Democracy! Bah! When I hear that I reach for my feather boa!

– Allen Ginsberg


On this day

3 June 1924 – Death of Franz Kafka, Austrian novelist, who wrote in German. Two of his books (‘The Trial’ and ‘The Castle’) were published posthumously against his wishes. He wrote of a dehumanised world in which he explored paranoia, isolation, fear and bewilderment, from which the term ‘Kafka-esque’ has been coined. Born 3 July 1883.

3 June 1926 – birth of Allen Ginsberg, leading American beat-generation writer and poet. Died 5 April 1997.

3 June 1937 – Following his abdication in December 1936, former King Edward VIII of Britain, marries American divorcee, Wallis Simpson.

3 June 1968 – Andy Warhol, pop-artist, is shot by feminist Valerie Solanas, founder of the Society for Cutting Up Men (S.C.U.M.) because she felt that Warhol had too much control over her life. Warhol was seriously injured in the shooting. Doctors had to cut his chest open and massage his heart to keep him alive. Warhol survived the shooting, but suffered permanent physical effects. The shooting had a profound effect on the direction his life and art took.

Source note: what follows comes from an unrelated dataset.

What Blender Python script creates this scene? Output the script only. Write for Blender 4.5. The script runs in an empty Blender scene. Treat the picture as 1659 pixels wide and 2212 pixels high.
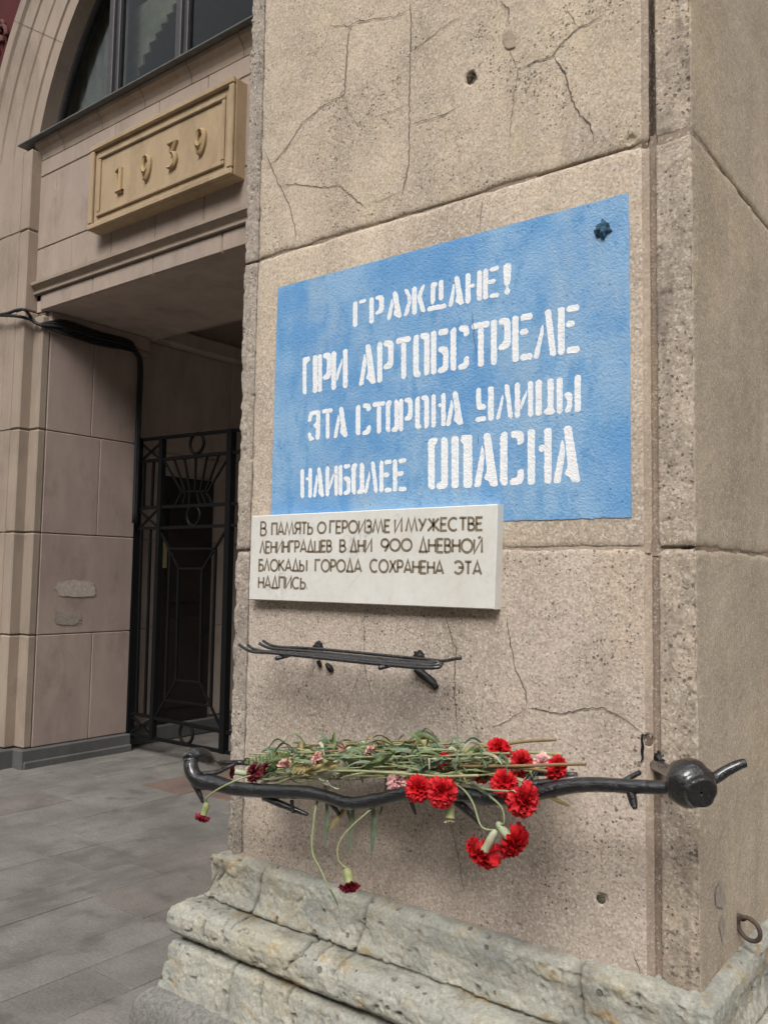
import bpy, math, random
import numpy as np
from mathutils import Vector, Matrix, noise as mnoise
from mathutils.geometry import tessellate_polygon
random.seed(7)
R_ = math.radians
SC = bpy.context.scene
COL = SC.collection

# ------------------------------------------------------------------ camera
F_PX, YAW, PIT, ROL = 1848.44443, -0.65877711, -0.0745292554, 0.0163063515
PW, PH = 1659.0, 2212.0                      # photo pixels the measurements are in
CAM = np.array([0.0, -1.72, 1.65])

def _rot():
    B = np.array([[1, 0, 0], [0, 0, -1], [0, 1, 0]], float)
    c, s = math.cos(YAW), math.sin(YAW); Ry = np.array([[c, -s, 0], [s, c, 0], [0, 0, 1]])
    c, s = math.cos(PIT), math.sin(PIT); Rx = np.array([[1, 0, 0], [0, c, -s], [0, s, c]])
    c, s = math.cos(ROL), math.sin(ROL); Rr = np.array([[c, -s, 0], [s, c, 0], [0, 0, 1]])
    return Rr @ Rx @ B @ Ry
ROT = _rot()

def _ray(x, y):
    return ROT.T @ np.array([x - PW / 2, y - PH / 2, F_PX])
def at(x, y, Y=0.0):                          # photo pixel -> point on the plane at depth Y
    d = _ray(x, y); return Vector(CAM + d * ((Y - CAM[1]) / d[1]))
def atx(x, y, X):                             # photo pixel -> point on the plane X
    d = _ray(x, y); return Vector(CAM + d * ((X - CAM[0]) / d[0]))
def atz(x, y, Z=0.0):
    d = _ray(x, y); return Vector(CAM + d * ((Z - CAM[2]) / d[2]))
def depth(P):
    return float((ROT @ (np.array(P) - CAM))[2])

cd = bpy.data.cameras.new('camera'); cam = bpy.data.objects.new('camera', cd); COL.objects.link(cam)
cd.sensor_fit = 'VERTICAL'; cd.sensor_height = 36.0; cd.lens = 36.0 * F_PX / PH
cd.clip_start = 0.05; cd.clip_end = 3000
m = Matrix.Identity(4)
for i in range(3):
    m[i][0] = ROT[0][i]; m[i][1] = -ROT[1][i]; m[i][2] = -ROT[2][i]; m[i][3] = CAM[i]
cam.matrix_world = m
SC.camera = cam

# ------------------------------------------------------------------ light
SUN_EL, SUN_AZ = R_(48), R_(160)              # azimuth clockwise from +Y
w = bpy.data.worlds.new('World'); SC.world = w; w.use_nodes = True
nt = w.node_tree; bg = nt.nodes['Background']
sky = nt.nodes.new('ShaderNodeTexSky'); sky.sky_type = 'NISHITA'; sky.sun_disc = False
sky.sun_elevation = SUN_EL; sky.sun_rotation = SUN_AZ
sky.air_density = 1.0; sky.dust_density = 4.0; sky.ozone_density = 1.0
hs = nt.nodes.new('ShaderNodeHueSaturation'); hs.inputs['Saturation'].default_value = 0.12   # overcast
nt.links.new(sky.outputs[0], hs.inputs['Color']); nt.links.new(hs.outputs[0], bg.inputs[0])
bg.inputs[1].default_value = 0.13
sl = bpy.data.lights.new('sun', 'SUN'); sl.energy = 0.9; sl.angle = R_(22); sl.color = (1, .96, .9)
so = bpy.data.objects.new('sun', sl); COL.objects.link(so)
sd = Vector((math.sin(SUN_AZ) * math.cos(SUN_EL), math.cos(SUN_AZ) * math.cos(SUN_EL), math.sin(SUN_EL)))
so.rotation_euler = sd.to_track_quat('Z', 'Y').to_euler()
SC.view_settings.view_transform = 'Standard'; SC.view_settings.look = 'None'
SC.view_settings.exposure = 0.92; SC.view_settings.gamma = 1.0
SC.render.engine = 'CYCLES'

# ------------------------------------------------------------------ numpy noise
def _h(ix, iy, iz, seed):
    n = (ix.astype(np.int64) * 374761393 + iy.astype(np.int64) * 668265263 + iz.astype(np.int64) * 2147483647 + seed * 974634777) & 0xffffffff
    n = ((n ^ (n >> 13)) * 1274126177) & 0xffffffff
    n = ((n ^ (n >> 16)) * 2246822519) & 0xffffffff
    return ((n ^ (n >> 15)) & 0xffffff) / float(0xffffff)
def vn(P, s, seed=0):
    P = np.asarray(P, float) * s; i = np.floor(P); f = P - i; u = f * f * (3 - 2 * f); i = i.astype(np.int64)
    r = 0
    for a in (0, 1):
        for b in (0, 1):
            for c in (0, 1):
                wgt = (u[:, 0] if a else 1 - u[:, 0]) * (u[:, 1] if b else 1 - u[:, 1]) * (u[:, 2] if c else 1 - u[:, 2])
                r = r + wgt * _h(i[:, 0] + a, i[:, 1] + b, i[:, 2] + c, seed)
    return r * 2 - 1
def fbm(P, s, o=4, seed=0, k=.5):
    r = 0; a = 1; t = 0
    for q in range(o):
        r = r + a * vn(P, s, seed + q * 17); t += a; a *= k; s *= 2.03
    return r / t

# ------------------------------------------------------------------ materials
class G:
    def __init__(s, name, rough=.8, spec=.3):
        s.m = bpy.data.materials.new(name); s.m.use_nodes = True; s.t = s.m.node_tree
        s.b = s.t.nodes['Principled BSDF']; s.b.inputs['Roughness'].default_value = rough
        s.b.inputs['Specular IOR Level'].default_value = spec
        s.p = s.n('ShaderNodeNewGeometry').outputs['Position']
    def n(s, ty, **k):
        x = s.t.nodes.new(ty)
        for a, v in k.items(): setattr(x, a, v)
        return x
    def set(s, sock, v):
        if hasattr(v, 'links') or isinstance(v, bpy.types.NodeSocket): s.t.links.new(v, sock)
        elif isinstance(v, tuple) and len(v) == 3 and sock.type == 'RGBA': sock.default_value = (*v, 1)
        else: sock.default_value = v
    def map(s, sc, loc=(0, 0, 0)):
        x = s.n('ShaderNodeMapping'); s.set(x.inputs[0], s.p); x.inputs['Scale'].default_value = sc; x.inputs['Location'].default_value = loc
        return x.outputs[0]
    def noise(s, sc, det=3, rough=.55, vec=None, dist=0):
        x = s.n('ShaderNodeTexNoise'); s.set(x.inputs['Vector'], vec or s.p)
        x.inputs['Scale'].default_value = sc; x.inputs['Detail'].default_value = det; x.inputs['Roughness'].default_value = rough
        x.inputs['Distortion'].default_value = dist
        return x.outputs[0]
    def vor(s, sc, vec=None, feat='F1', rnd=1.0):
        x = s.n('ShaderNodeTexVoronoi', feature=feat); s.set(x.inputs['Vector'], vec or s.p); x.inputs['Scale'].default_value = sc
        x.inputs['Randomness'].default_value = rnd
        return x.outputs['Distance'], x.outputs.get('Color')
    def rng(s, v, a, b, c=0., d=1.):
        x = s.n('ShaderNodeMapRange'); s.set(x.inputs[0], v)
        for i, q in enumerate((a, b, c, d)): x.inputs[1 + i].default_value = q
        return x.outputs[0]
    def mix(s, f, a, b, mode='MIX'):
        x = s.n('ShaderNodeMix', data_type='RGBA', blend_type=mode)
        s.set(x.inputs[0], f); s.set(x.inputs[6], a); s.set(x.inputs[7], b); return x.outputs[2]
    def math(s, op, a, b=0.):
        x = s.n('ShaderNodeMath', operation=op); s.set(x.inputs[0], a); s.set(x.inputs[1], b); return x.outputs[0]
    def sep(s, c, i):
        x = s.n('ShaderNodeSeparateColor'); s.set(x.inputs[0], c); return x.outputs[i]
    def bump(s, h, dist, st=1., nrm=None):
        x = s.n('ShaderNodeBump'); s.set(x.inputs['Height'], h); x.inputs['Distance'].default_value = dist; x.inputs['Strength'].default_value = st
        if nrm: s.set(x.inputs['Normal'], nrm)
        return x.outputs[0]
    def col(s, c): s.set(s.b.inputs['Base Color'], c)
    def nrm(s, n): s.set(s.b.inputs['Normal'], n)

def grey(g, v):          # value -> grey colour socket
    x = g.n('ShaderNodeCombineColor')
    for i in range(3): g.set(x.inputs[i], v)
    return x.outputs[0]

def stone(name, c1, c2, c3, pit=1., grain=1., gs=230, pscale=125, seed=0., streak=.10, grime=0.):
    g = G(name, .9, .2)
    v = g.map((1, 1, 1), (seed, seed * .7, seed * .3))
    big = g.noise(1.6, 4, .6, v); mid = g.noise(4.5, 5, .62, v)
    c = g.mix(g.rng(big, .38, .62), c1, c2)
    c = g.mix(g.math('MULTIPLY', g.rng(g.noise(2.3, 3, .6, g.map((1, 1, .45), (seed + 5, 2, 1))), .52, .68), .7), c, c3)
    st = g.noise(9, 3, .6, g.map((.7, .7, .10), (seed, 0, 0)))
    c = g.mix(1., c, grey(g, g.rng(st, .3, .7, 1 - streak, 1 + streak)), 'MULTIPLY')
    c = g.mix(1., c, grey(g, g.rng(mid, .3, .7, .84, 1.13)), 'MULTIPLY')
    d, cc = g.vor(gs, v)
    gr = g.math('MULTIPLY', g.rng(g.sep(cc, 0), 0, 1, -1, 1), 1.)
    gr = g.math('MULTIPLY', g.math('POWER', g.math('ABSOLUTE', gr), 1.6), g.math('SIGN', gr))
    fine = g.noise(140, 3, .75, v)
    c = g.mix(1., c, grey(g, g.math('ADD', g.math('MULTIPLY', gr, .20 * grain), g.rng(fine, .3, .7, 1 - .13 * grain, 1 + .13 * grain))), 'MULTIPLY')
    wsp = g.math('MULTIPLY', g.rng(g.sep(cc, 1), .86, .9), .55 * grain)
    c = g.mix(wsp, c, (.62, .57, .5))
    dv = g.n('ShaderNodeVectorMath', operation='ADD'); nz_ = g.n('ShaderNodeTexNoise'); g.set(nz_.inputs['Vector'], v); nz_.inputs['Scale'].default_value = 260
    sc_ = g.n('ShaderNodeVectorMath', operation='SCALE'); g.set(sc_.inputs[0], nz_.outputs['Color']); sc_.inputs['Scale'].default_value = .007
    g.set(dv.inputs[0], v); g.set(dv.inputs[1], sc_.outputs[0]); pv = dv.outputs[0]
    pd, pc = g.vor(pscale, pv)
    area = g.rng(g.noise(5, 3, .6, g.map((1, 1, 1), (seed + 9, 4, 2))), .32, .66, .08, .37)
    rad = g.math('MULTIPLY', g.math('POWER', g.sep(pc, 0), 1.9), g.math('MULTIPLY', area, pit))
    pm = g.rng(g.math('SUBTRACT', rad, pd), -.02, .06)
    pd2, pc2 = g.vor(pscale * 2.1, pv)
    rad2 = g.math('MULTIPLY', g.math('POWER', g.sep(pc2, 1), 2.5), g.math('MULTIPLY', area, pit * .95))
    pm2 = g.rng(g.math('SUBTRACT', rad2, pd2), -.02, .08)
    pm = g.math('MAXIMUM', pm, g.math('MULTIPLY', pm2, .85))
    sk = g.math('MULTIPLY', g.rng(g.noise(3.2, 6, .7, g.map((1.6, 1.6, .35), (seed + 2, 5, 3))), .54, .70), .38)
    c = g.mix(sk, c, (.23, .19, .15))
    c = g.mix(g.math('MULTIPLY', pm, .74), c, (.085, .065, .052))
    if grime:
        gm = g.rng(g.noise(11, 5, .7, g.map((1, 1, .35), (seed + 3, 1, 7))), .47, .66)
        c = g.mix(g.math('MULTIPLY', gm, grime), c, (.15, .125, .11))
    g.col(c)
    h = g.math('SUBTRACT', g.math('ADD', g.math('MULTIPLY', gr, .25), g.math('MULTIPLY', fine, .9)), g.math('MULTIPLY', pm, 1.6))
    g.nrm(g.bump(h, .0018, .65)); return g.m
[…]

3 June 1992 – Mabo Day: The High Court of Australia found in favour of Eddie Koiki Mabo who had challenged the principle of ‘terra nullius’ (or ‘uninhabited land’). Terra nullius had allowed the Commonwealth Government of Australia to legally take over and own land that had previously belonged to the indigenous people. Unfortunately, Eddie Mabo had died 3 months before the decision was handed down. The ‘Mabo Decision’ was a significant turning point in the history of Australia’s indigenous people, giving legal recognition of indigenous rights to native land title.